BPMN - Hard to Code???


Bruce Silver continues the valuable discussion on BPMN semantics and challenges a perception that BPMN has vague semantics.
In the example chosen, I agree with Bruce that
  • having flows from downstream activities BPMN is not best practice (in that it can lead to misunderstanding by the casual reader who may more be familiar with basic flowcharts)
  • there is only one reasonable interpretation of the required execution of the BPMN and therefore it is not an example of "vagueness".

Looking at the definition of the Inclusive Gateway in BPMN 1.2 , I might accept a criticism that it is hard to read in English and may benefit from formalising.

9.5.3.2 Sequence Flow Connections
This section extends the basic Gateway Sequence Flow connection rules as defined in “Common Gateway Sequence Flow Connections” on page 72. See Section 8.4.1, “Sequence Flow Rules,” on page 30 for the entire set of objects and how they may be source or targets of Sequence Flow.
  • To define the inclusive nature of this Gateway’s behavior for converging Sequence Flow:
If there are multiple incoming Sequence Flow, one or more of them will be used to continue the flow of the Process.

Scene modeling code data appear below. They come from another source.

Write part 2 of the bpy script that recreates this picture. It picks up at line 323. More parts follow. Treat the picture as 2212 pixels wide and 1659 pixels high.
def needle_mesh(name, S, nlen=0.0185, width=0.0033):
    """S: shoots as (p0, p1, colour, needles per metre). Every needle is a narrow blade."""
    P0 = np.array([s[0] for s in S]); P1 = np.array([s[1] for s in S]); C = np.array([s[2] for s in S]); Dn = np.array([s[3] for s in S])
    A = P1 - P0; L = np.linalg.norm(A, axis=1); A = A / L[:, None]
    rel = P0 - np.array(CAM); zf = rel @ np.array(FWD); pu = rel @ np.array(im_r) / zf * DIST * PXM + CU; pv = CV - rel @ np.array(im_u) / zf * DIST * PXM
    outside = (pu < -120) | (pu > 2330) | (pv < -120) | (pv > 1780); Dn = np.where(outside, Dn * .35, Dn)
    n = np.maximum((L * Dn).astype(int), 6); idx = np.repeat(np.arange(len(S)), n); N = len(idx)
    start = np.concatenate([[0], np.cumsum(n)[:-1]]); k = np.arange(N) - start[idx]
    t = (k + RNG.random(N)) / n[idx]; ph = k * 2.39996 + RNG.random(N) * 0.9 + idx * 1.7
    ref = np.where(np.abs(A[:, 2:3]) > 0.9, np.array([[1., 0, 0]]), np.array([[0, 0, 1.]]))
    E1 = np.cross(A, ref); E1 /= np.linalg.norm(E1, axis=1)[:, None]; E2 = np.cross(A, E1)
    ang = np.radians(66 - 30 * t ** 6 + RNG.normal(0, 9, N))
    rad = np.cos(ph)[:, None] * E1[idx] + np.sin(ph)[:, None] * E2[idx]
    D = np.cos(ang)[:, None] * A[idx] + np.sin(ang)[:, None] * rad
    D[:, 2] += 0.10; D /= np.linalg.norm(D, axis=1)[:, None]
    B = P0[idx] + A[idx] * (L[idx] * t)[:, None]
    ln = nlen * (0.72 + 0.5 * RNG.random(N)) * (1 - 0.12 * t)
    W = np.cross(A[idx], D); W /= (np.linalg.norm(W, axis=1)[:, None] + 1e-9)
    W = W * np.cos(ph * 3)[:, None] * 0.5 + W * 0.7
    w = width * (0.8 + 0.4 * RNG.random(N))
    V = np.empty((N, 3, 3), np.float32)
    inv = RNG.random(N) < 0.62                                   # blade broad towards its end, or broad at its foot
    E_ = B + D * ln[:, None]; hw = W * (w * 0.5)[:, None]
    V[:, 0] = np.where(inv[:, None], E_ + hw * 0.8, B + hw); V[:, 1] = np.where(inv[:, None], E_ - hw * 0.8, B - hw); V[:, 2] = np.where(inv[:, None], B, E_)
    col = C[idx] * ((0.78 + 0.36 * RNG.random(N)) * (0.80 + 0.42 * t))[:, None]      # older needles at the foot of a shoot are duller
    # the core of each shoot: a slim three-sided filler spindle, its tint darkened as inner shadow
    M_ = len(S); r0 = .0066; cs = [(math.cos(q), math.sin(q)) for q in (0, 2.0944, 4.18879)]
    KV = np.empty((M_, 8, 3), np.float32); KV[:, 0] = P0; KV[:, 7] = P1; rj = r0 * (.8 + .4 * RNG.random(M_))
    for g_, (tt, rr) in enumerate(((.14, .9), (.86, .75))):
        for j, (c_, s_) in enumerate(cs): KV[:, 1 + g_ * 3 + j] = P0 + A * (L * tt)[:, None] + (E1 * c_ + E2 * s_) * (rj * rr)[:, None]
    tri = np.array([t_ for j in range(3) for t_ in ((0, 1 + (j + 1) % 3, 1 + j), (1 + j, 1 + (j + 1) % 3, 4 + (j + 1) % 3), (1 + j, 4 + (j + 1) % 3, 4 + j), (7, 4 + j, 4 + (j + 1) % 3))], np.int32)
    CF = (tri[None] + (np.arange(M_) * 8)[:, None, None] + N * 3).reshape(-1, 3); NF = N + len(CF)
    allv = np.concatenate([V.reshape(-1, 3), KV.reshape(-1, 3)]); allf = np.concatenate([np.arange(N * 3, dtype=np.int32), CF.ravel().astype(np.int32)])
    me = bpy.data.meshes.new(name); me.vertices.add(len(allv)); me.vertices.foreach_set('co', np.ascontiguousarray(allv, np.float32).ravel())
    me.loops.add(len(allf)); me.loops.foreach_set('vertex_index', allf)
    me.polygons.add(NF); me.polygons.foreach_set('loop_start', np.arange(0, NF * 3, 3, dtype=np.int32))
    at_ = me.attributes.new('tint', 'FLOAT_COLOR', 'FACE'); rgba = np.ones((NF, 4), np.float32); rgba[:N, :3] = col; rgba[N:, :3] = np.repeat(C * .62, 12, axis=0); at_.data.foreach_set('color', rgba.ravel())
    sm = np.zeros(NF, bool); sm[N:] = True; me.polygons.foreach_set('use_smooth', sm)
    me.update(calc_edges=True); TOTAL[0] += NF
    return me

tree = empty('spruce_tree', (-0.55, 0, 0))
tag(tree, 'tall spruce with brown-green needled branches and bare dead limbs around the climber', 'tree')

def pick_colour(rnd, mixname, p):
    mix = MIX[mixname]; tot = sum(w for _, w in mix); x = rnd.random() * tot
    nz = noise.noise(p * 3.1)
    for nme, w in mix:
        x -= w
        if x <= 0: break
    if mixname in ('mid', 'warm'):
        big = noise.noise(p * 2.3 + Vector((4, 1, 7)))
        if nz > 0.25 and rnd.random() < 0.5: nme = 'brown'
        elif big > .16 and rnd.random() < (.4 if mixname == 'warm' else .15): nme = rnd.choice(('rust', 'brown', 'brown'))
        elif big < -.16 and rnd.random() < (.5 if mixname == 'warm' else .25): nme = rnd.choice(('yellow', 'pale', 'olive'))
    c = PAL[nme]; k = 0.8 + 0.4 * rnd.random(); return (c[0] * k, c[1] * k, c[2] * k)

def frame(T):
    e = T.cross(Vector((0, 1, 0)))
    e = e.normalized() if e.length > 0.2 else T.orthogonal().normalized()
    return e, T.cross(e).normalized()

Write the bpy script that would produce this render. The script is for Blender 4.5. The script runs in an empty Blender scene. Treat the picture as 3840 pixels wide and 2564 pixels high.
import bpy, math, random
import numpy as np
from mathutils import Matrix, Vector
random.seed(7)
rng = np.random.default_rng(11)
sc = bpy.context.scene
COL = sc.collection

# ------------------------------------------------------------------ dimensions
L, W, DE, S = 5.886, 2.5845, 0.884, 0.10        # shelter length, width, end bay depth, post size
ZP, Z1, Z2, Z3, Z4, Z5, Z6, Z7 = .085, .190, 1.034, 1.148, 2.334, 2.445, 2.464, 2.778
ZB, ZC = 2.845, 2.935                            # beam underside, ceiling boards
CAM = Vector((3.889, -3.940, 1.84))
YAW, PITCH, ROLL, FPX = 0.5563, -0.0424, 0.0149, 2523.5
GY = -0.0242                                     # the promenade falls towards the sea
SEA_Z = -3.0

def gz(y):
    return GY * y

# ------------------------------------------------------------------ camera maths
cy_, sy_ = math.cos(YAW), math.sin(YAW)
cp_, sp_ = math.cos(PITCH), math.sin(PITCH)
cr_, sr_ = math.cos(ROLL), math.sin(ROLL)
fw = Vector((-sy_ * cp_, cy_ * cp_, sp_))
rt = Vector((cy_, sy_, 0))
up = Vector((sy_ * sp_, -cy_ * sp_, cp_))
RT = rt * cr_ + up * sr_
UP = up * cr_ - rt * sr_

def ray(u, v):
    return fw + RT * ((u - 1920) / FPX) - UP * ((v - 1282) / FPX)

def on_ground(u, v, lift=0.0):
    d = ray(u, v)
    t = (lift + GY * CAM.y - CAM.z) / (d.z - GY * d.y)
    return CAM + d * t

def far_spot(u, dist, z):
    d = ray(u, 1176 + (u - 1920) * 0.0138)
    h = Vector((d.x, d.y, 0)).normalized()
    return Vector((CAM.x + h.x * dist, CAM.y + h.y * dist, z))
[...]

That is,
  • Process flow SHALL continue when the signals (Tokens) arrive from all of the incoming Sequence Flow that are expecting a signal based on the upstream structure of the Process (e.g., an upstream Inclusive Decision).
      • Some of the incoming Sequence Flow will not have signals and the pattern of which Sequence Flow will have signals may change for different instantiations of the Process.
Note – Incoming Sequence Flow that have a source that is a downstream activity (that is, is part of a loop) will be treated differently than those that have an upstream source. They will be considered as part of a different set of Sequence Flow from those Sequence Flow that have a source that is an upstream activity (my emphasis).

However it is clear from the phrase "... expecting a signal based on the upstream..." and the note in the section above that the inclusive gateway in the example has no (merge) function in the event that a sequence flow from the downstream exclusive gateway is processed. The token from the loop back is the only one that can be 'expected' at the inclusive gateway.

It will only be hard to code, if the developers have started from a point of view that each node (activity or gateway) can be transformed into an executable form (or executed directly) in isolation. The developer must consider the source of the signals (Tokens) and the structure of the process as a whole.




2 comments:

Unknown said...

Dave,
The note in the BPMN spec about downstream gateways being treated "differently" from upstream ones sounds French to me. And note I'm not saying this in reference to your surname...
The spec. doesn't precisely say how "differently downstream tokens should be treated from upstream ones, it just says that these downstream sequence flows form a different set (sic) Here is where either formalisation or compliance tests would be useful, to ensure everyone understands the same thing.
As for the hard to code, I think Bruce meant that the inclusive merge does not have a local semantics, as other gateways have, which is what you emphasis as well. Hard to code is perhaps not the right term, but Bruce was referring to claims made by tools that claim to implement BPMN-to-BPEL transformations.

marlon

David French said...

Thanks, Marlon

I think we all agree. My irritation is with the BPM product people who justify their incomplete implementation of BPMN by imagined difficulties of coding in BPEL (or whatever) or by saying that the execution semantics are not clear. It may be possible to produce examples of BPMN diagrams where the execution requires is not clear but I have not come across a real life example.